--- Start ---
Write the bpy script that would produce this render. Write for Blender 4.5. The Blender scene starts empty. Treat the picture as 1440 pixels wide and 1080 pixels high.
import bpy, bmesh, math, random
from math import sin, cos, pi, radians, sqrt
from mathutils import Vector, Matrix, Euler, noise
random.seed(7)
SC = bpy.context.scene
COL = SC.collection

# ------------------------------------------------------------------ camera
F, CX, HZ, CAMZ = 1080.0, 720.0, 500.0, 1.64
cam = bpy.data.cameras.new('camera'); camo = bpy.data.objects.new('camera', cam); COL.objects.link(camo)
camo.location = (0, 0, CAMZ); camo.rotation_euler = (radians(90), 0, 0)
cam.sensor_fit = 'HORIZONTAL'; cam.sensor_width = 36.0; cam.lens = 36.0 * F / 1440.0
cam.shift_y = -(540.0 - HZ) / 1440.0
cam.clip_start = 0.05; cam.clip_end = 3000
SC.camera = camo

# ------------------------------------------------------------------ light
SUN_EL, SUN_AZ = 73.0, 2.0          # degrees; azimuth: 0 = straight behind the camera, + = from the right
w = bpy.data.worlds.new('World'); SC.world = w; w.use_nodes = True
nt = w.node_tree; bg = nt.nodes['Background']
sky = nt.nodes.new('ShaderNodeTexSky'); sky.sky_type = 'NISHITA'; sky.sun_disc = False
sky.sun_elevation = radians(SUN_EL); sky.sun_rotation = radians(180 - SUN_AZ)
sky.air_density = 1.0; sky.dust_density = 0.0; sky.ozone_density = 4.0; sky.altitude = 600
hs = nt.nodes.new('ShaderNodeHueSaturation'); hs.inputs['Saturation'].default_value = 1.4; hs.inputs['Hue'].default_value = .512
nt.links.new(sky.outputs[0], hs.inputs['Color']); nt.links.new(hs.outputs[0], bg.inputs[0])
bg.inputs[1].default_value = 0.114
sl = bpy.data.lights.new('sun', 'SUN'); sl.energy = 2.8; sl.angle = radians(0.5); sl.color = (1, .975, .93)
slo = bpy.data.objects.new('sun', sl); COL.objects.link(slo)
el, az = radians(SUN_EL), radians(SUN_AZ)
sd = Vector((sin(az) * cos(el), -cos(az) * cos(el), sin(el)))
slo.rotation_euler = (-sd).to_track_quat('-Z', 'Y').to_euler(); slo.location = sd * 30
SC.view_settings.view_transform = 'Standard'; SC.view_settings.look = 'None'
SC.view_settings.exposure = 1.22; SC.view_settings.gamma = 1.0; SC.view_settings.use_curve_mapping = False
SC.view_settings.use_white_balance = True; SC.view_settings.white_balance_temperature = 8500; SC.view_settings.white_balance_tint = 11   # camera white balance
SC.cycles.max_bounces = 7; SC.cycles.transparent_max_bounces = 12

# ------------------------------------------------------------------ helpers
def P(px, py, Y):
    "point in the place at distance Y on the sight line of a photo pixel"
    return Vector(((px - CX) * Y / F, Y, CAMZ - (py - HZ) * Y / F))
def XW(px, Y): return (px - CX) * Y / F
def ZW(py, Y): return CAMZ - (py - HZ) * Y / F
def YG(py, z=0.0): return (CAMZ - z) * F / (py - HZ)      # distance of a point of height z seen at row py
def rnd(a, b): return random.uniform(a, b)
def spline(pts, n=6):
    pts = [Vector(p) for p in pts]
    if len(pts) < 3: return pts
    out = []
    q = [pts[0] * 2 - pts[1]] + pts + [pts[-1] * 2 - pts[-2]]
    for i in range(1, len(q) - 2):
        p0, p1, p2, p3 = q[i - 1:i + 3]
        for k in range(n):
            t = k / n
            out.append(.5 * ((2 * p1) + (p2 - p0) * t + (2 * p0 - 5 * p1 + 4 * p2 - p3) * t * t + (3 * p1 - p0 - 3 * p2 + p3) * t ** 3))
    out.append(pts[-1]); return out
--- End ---
To be done: Report the number of lines above that contain the word "scene", and only that number.

Task response: 2